A Perfectly Reasonable Amount of Schadenfreude about Things Happening to Trump & His Enablers (Part 1)

Nicely done!

It’s his next scheme:

“From the guy who brought you Trump Steaks, Trump University, the Trump Taj Mahal, and Trump the Game, comes ‘Trumpz Pantz’! Yes, the next time you’re speaking to a bunch of sycophantic doofuses, either at a fundraiser or a rally or just as a participant at a boat parade, you’ll want to be wearing these pants …”

From that angle/light, I will reluctantly admit that those look like normal dress pants.

I agree that it is highly unlikely that his slacks are actually on backwards, but I cannot help but smile that all the twitter chatter and whatnot are getting under his skin.

If he were still on twitter, you know every third tweet of his would be about his pants, which would just bring more attention to it. You’ve gotta love the Streisand Effect.

Yeah, probably not backwards but it’s yet another sign he loves wearing badly tailored clothing.

He’s already known for ill fitting clothing in the vain hope it will make him look slimmer. It’s clearly backfiring here.

Why are they so wrinkled? Does it look like he’s lost weight? He looks a little thinner to me.

trump’s solution to the recent waves of cyberattacks is to give up on computers and go back to older ways. “The way you stop it is you go back to a much more old-fashioned form of accounting and things”. This is the kind of out-of-the-box, forward thinking we’re just not getting from the Biden administration:

But he still wants his Facebook and Twitter back.

…wow, that image. Trump as the Corinthian: truly the national nightmare.

Lemme fix your link:

The Corinthian | Sandman Wiki | Fandom

Crap; thanks for the help.

I’m going with the wet diaper theory.

Seriously, have you see those adult diaper ads that talk about how they are so sleek that they aren’t visible under clothing? That’s only when they’re dry — if you let loose while wearing them you get a “pee bulge” that looks exactly like ….whatever was going on in the front of Trump’s pants.

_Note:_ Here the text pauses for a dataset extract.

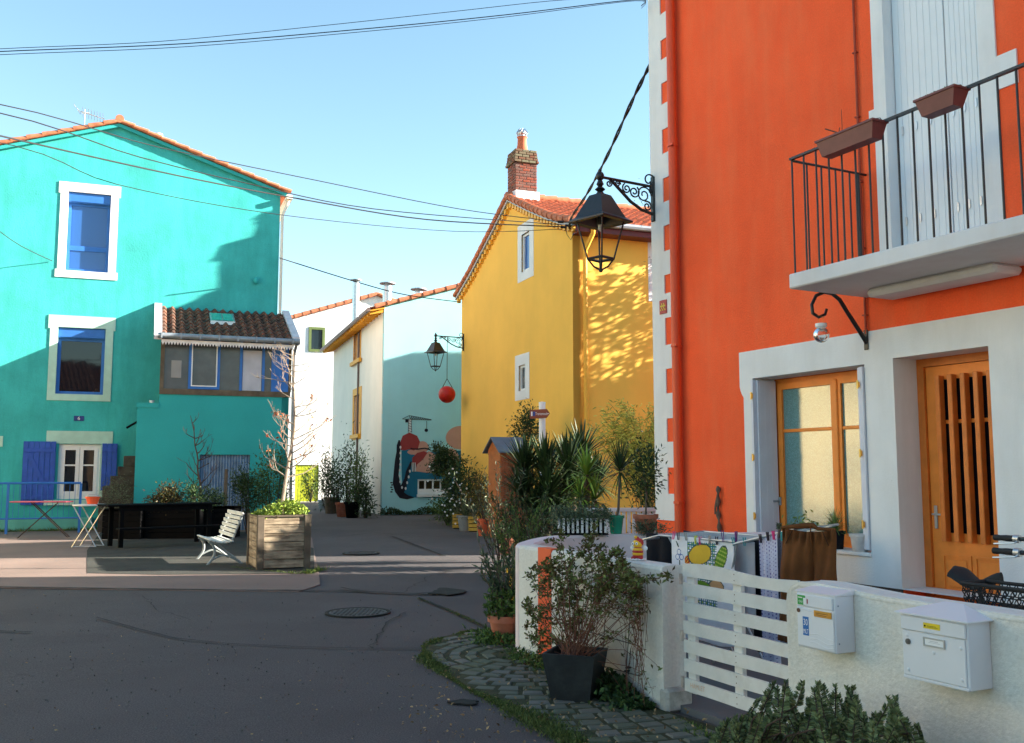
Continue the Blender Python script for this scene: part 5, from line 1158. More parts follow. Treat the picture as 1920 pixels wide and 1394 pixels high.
# ------------------------------------------------------------ furniture before the turquoise house
cc = G(165,1026)
t = thing('bistro_table', 'round white folding bistro table on crossed thin legs', 'table', (cc.x, cc.y, 0)); th_ = D(165,946,cc.y).z; m_ = MB()
m_.lathe([(.001,th_-.03),(.34,th_-.03),(.35,th_-.02),(.35,th_),(.001,th_+.002)], n=30); m_.build('tabletop', PAINTW, t, True)
for s_ in (-1,1):
    for y in (-.2,.2): m_ = MB(); m_.tube([(-.26*s_,y,0),(.26*s_,y,th_-.03)], .014, 8); m_.build('leg', CHROME, t)
m_ = MB(); m_.tube([(-.26,-.2,.02),(.26,-.2,.02)], .01, 6); m_.tube([(-.26,.2,.02),(.26,.2,.02)], .01, 6); m_.build('stretcher', CHROME, t)
p = D(170,940,cc.y+.05); t = thing('orange_crate', 'small orange plastic basket on the bistro table', 'basket', (p.x+.02, cc.y+.1, th_+.004)); m_ = MB()
m_.lathe([(.10,0),(.14,.13),(.155,.13),(.155,.155),(.13,.155),(.09,.01)], n=16); m_.build('basket', M('orange_plastic', (.75,.09,.02), .5), t); m_ = MB(); m_.tube([(-.15,0,.14),(-.08,0,.2),(.08,0,.2),(.15,0,.14)], .008, 6); m_.build('handle', CHROME, t)
ib = G(80,1010); t = thing('folding_table', 'narrow pinkish folding table with crossed legs at the blue railing', 'table', (ib.x, ib.y, 0)); zt_ = D(70,940,ib.y).z; m_ = MB()
m_.bbox(-.75,-.2,zt_-.03,.62,.2,zt_,.012); m_.build('tabletop', M('faded_pink_paint', (.45,.09,.12), .6, .2, 6), t)
for s_ in (-1,1): m_ = MB(); m_.tube([(-.55*s_,-.15*s_,.0),(.4*s_,-.15*s_,zt_-.03)], .013, 6); m_.tube([(-.55*s_,.05-.2*s_,.0),(.4*s_,.05-.2*s_,zt_-.03)], .013, 6); m_.build('leg', TWIG, t)
# black picnic table and black planters
a = G(222,1030); b = G(398,1022); TFb = Frame(a, math.degrees(math.atan2(b.y-a.y, b.x-a.x))+4); L_ = (b-a).length+.25
t = fthing('black_picnic_table', 'long black wooden table on the dark patch beside the bench', 'table', TFb); zt_ = D(300,947,a.y).z; m_ = MB()
for i in range(5): m_.bbox(-.25,.0+i*.16,zt_-.04,L_,.15+i*.16,zt_,.006)
m_.build('tabletop', DARK, t)
for x in (.02, L_-.30):
    for y in (.04,.7): m_ = MB(); m_.bbox(x,y,0,x+.09,y+.08,zt_-.041,.008); m_.build('leg', DARK, t)
m_ = MB(); m_.bbox(0,.05,zt_-.14,L_-.2,.08,zt_-.041,.004); m_.build('apron', DARK, t)
m_ = MB(); m_.bbox(-.1,-.35,.40,L_-.1,-.08,.44,.006)
m_.build('bench_seat', DARK, t)
def boxplanter(label, px0, px1, pyb, pyt, mat=DARK, dep=.55, group=None):
    a = G(px0, pyb); b = G(px1, pyb); m_ = MB(); h = D(px0, pyt, a.y).z; w = b.x-a.x
    t = thing('planter_box', label, 'planter', (a.x, a.y, 0), 0, group); m_.prism(rect(0,0,w,dep), h, h-.05, [rect(.05,.05,w-.05,dep-.05)], ax='z')
    for i in range(5): z = h*i/5; m_.bbox(0,0,z+.004,w,.03,z+h/5-.004,.004); m_.bbox(0,dep-.03,z+.004,w,dep,z+h/5-.004,.004); m_.bbox(0,.03,z+.004,.03,dep-.03,z+h/5-.004,.004); m_.bbox(w-.03,.03,z+.004,w,dep-.03,z+h/5-.004,.004)
    m_.build('box', mat, t); m_ = MB(); m_.box(.03,.03,h-.12,w-.03,dep-.03,h-.07); m_.build('soil', SOIL, t); return a, w, h
a1 = boxplanter('long black planter box under the red leaved shrub', 270, 372, 1012, 948)
a2 = boxplanter('black planter box before the blue corrugated door', 378, 438, 1010, 950)
a3 = boxplanter('dark planter box left end, beside the stone steps', 190, 262, 1013, 955)
def at_box(a, dx): return (a[0].x+a[1]*dx, a[0].y+.27)
shrub('red_shrub', 'red and green leaved shrub in the long black planter', at_box(a1,.35), .28, (.42,.3,.30), 2200, .075, .035, LR, z0=a1[2]-.1)
shrub('green_shrub', 'dark green shrub between the red shrub and the bare tree', at_box(a1,.85), .27, (.24,.25,.32), 1100, .06, .03, LD, z0=a1[2]-.1)
shrub('dark_shrub', 'dark shrub at the foot of the bare tree by the corrugated door', at_box(a2,.15), .25, (.38,.25,.25), 1400, .06, .03, LD, z0=a2[2]-.1)
rnd.seed(5)
def baretree(name, label, base, z0, H_, r, lean, nb, mat, spread=.55, l0=.8, depth=2, up=.3):
    t = thing(name, label, 'tree', (base[0], base[1], z0)); n = 14; path = [Vector((lean*(i/n)**1.5+.02*math.sin(i*1.7), .02*math.cos(i*1.3), H_*i/n)) for i in range(n+1)]
    m_ = MB(); m_.tube(path, [r*(1-.8*i/n) for i in range(n+1)], 7); m_.build('trunk', mat, t, True); m_ = MB()
    for k in range(nb):
        f = .3+.68*k/nb; p = path[int(f*n)]; an = rnd.uniform(0, 6.28); segs = []
        branchy(segs, p, Vector((math.cos(an), math.sin(an), rnd.uniform(.2,.9))), l0*(1.2-f)*rnd.uniform(.6,1), r*.4, depth, spread, up, (2,3), .6)
        for pts, rr in segs: m_.tube(pts, [max(.003,x) for x in rr], 4, cap=False)
    m_.build('branches', mat, t); return t
bp = G(372,1008); baretree('bare_tree', 'small dark leafless tree against the turquoise porch wall', (bp.x, bp.y+.2), .35, D(372,790,bp.y).z-.2, .035, -.35, 16, TWIG)
bp = G(450,1004); shrub('laurel_shrub', 'tall loose shrub in front of the corrugated door, behind the bench', (bp.x+.1, bp.y+.3), 1.15, (.5,.35,.62), 2200, .085, .03, LD, sr=.014, lumpy=.25)
bp = G(500,1000); shrub('privet_shrub', 'tall loose green shrub behind the wooden planter', (bp.x, bp.y+.4), 1.4, (.5,.4,.75), 2000, .08, .032, LG, sr=.014, lumpy=.25)
bp = G(420,1006); t = thing('wooden_stake', 'rough upright wooden post among the shrubs by the corrugated door', 'post', (bp.x, bp.y, 0)); m_ = MB(); m_.tube([(0,0,0),(0,.02,D(420,880,bp.y).z)], [.05,.04], 8); m_.build('post', WOODG2, t)
bp = TF.world(*[TF.ony(220,930,-2.2)[0]],-2.2,0); shrub('olive_bush', 'loose shrub growing in front of the dark stone steps', (bp.x, bp.y), .9, (.42,.3,.55), 1100, .05, .018, LO, sr=.008, lumpy=.3)
# distant plants along the mural house side wall
rnd.seed(11)
for i, (px, py, hh, rr_, mt, lab) in enumerate(((612,962,2.6,.35,LD,'thin tall climber at the green door corner'),(632,964,2.1,.5,LD,'bushy plant in pots near the green door'),(650,965,3.4,.5,LD,'tallest loose shrub along the cream side wall'),(668,967,2.6,.45,LG,'shrub below the lower orange window'),(684,972,1.3,.35,LD,'small shrub at the pale house corner'))):
    bp = G(px, py); shrub('wall_shrub', lab, (bp.x, bp.y), hh*.5, (rr_,rr_,hh*.42), 900, .13, .045, mt, sr=.02, lumpy=.3)
for i, (px, py, r, hh, lab, mt) in enumerate(((621,963,.26,.62,'grey brown tub at the green door corner',WOODG2),(643,969,.24,.5,'brown tub beside the wall shrubs',TERRA),(661,971,.26,.55,'dark tub below the lower orange window',DARK),(606,955,.2,.4,'small pot next to the green door',ZINC))):
    bp = G(px, py); potplant('plant_tub', lab, (bp.x, bp.y-.1, 0), r*.8, r, hh, mt, .05, 'plant tub')
bp = HF.world(HF.ony(578,940,-.5)[0]+.1,-.6,0); shrub('door_bush', 'yellow green bush leaning on the lime green door', (bp.x, bp.y), 1.0, (.42,.3,.85), 700, .14, .06, LG, sr=.02)
m_ = MB()
for i in range(1700):
    f = rnd.random(); p = MF.world(f*5.6-.1, -.05-abs(rnd.gauss(0,.16)), 0); m_.leaf(p+Vector((0,0,rnd.random()*.26*(.6+.4*math.sin(f*25)))), ldir(.6), .11, .05)
o = m_.build('wall_foot_plants', LD); o['kind'] = 'stuff'
rnd.seed(3)
# lollipop tree by the mural
bp = G(836,972); bY = bp.y-1.2; c = D(836,868,bY); t = thing('lollipop_tree', 'round topped small evergreen in front of the mural', 'tree', (c.x, bY, 0)); m_ = MB(); m_.tube([(.15,0,0),(.1,0,c.z*.5),(0,0,c.z-.2)], [.05,.045,.035], 8)
m_.build('trunk', BARK, t, True); m_ = MB(); crown(m_, (0,0,c.z), (.55,.5,.42), 2600, .10, .05, .2, 26, .26); crown(m_, (-.25,0,c.z+.45), (.25,.2,.18), 300, .10, .05, .2, 6, .3); m_.build('crown', LD, t)
# white flowering shrub and pots along the yellow gable
bp = G(862,990); t = shrub('flowering_shrub', 'dark shrub with white blossoms at the far end of the yellow wall', (bp.x, bp.y), .95, (.62,.5,.75), 2800, .10, .05, LD, sr=.015); m_ = MB()
for i in range(50): p = Vector((rnd.gauss(0,.33)-.1, -.42+rnd.gauss(0,.1), .95+rnd.gauss(0,.42))); m_.sphere(p, .028, 6, 4)
m_.build('blossoms', PAINTW, t)
bp = G(838,985); shrub('low_shrub', 'low rounded bush at the left of the white flowering shrub', (bp.x, bp.y), .45, (.42,.4,.4), 1300, .09, .04, LG)
CR = M('yellow_crate_paint', (.55,.33,.05), .7, .3, 5)
for px, py, s_, mt, lab in ((858,992,.26,CR,'yellow slatted crate left of the grey tub'),(888,998,.26,CR,'yellow slatted crate right of the grey tub')):
    bp = G(px, py); t = thing('plant_crate', lab, 'crate', (bp.x, bp.y, 0)); m_ = MB()
    for i in range(4):
        z = .03+i*.10; m_.bbox(-s_/2,0,z,s_/2,.015,z+.08,.003); m_.bbox(-s_/2,s_,z,s_/2,s_+.015,z+.08,.003); m_.bbox(-s_/2-.016,0,z,-s_/2-.001,s_,z+.08,.003); m_.bbox(s_/2+.001,0,z,s_/2+.016,s_,z+.08,.003)
    m_.build('slats', mt, t); m_ = MB(); m_.box(-s_/2+.01,.02,.0,s_/2-.01,s_-.02,.38); m_.build('soil', SOIL, t); m_ = MB(); rosette(m_, (0,s_/2,.36), 40, .42, .05, .5); m_.build('plant', LO, t)
bp = G(873,996); t = potplant('potted_agave', 'spiky plant in the grey tub between two yellow crates', (bp.x, bp.y, 0), .17, .22, .42, ZINC); m_ = MB(); rosette(m_, (0,0,.38), 50, .45, .055, .4); m_.build('leaves', LO, t)
bp = G(907,1005); t = potplant('potted_bush', 'wispy plant in the bright terracotta pot beside the shed', (bp.x, bp.y, 0), .13, .19, .42, M('bright_terracotta', (.62,.12,.05), .7, .15, 6)); m_ = MB(); cl = crown(m_, (0,0,1.05), (.25,.25,.5), 700, .07, .02, .6, 20, .3); m_.build('foliage', LBR, t); m_ = MB(); stems(m_, (0,0,.38), cl, .008); m_.build('stems', TWIG, t)
bp = G(900,1000); shrub('copper_shrub', 'copper leaved shrub against the foot of the yellow wall', (bp.x, bp.y+1.2), .9, (.5,.3,.6), 900, .10, .03, LBR)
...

Remember in 2016, when Hillary was late to the debate stage because she didn’t make it back from the bathroom in time and Trump called it disgusting? Maybe it wasn’t peeing that he was disgusted by, maybe it was the concept of toilets.

Besides, if the question involves Trump, there’s a good chance that the answer involves pee. Seriously, the nexuses (nexi?) between Trump and pee are numerous and disturbing. Pee tapes featuring Russian hookers, nightclub pee shows and my favorite, a straight-up mail order vitamin scan in which the marks were instructed to send Trump their pee along with their money. Makes you wonder, doesn’t it?

How 'bout I send him just the pee, and he can keep the vitamins?

I did not know about some of this. :nauseated_face:

Well, we’ve been referring to him as Toddler in Chief since, oh… the second day of his administration. Nuthin’ new here.

He wants to go back to the traditional two sets of books.

Pee is golden. Of course it interests Trump.

You need to drink more water; pee should be a pale yellow.

Ignorance fought………with delight!

And you can buy a vintage Trump vitamin pee collection kit for only $500.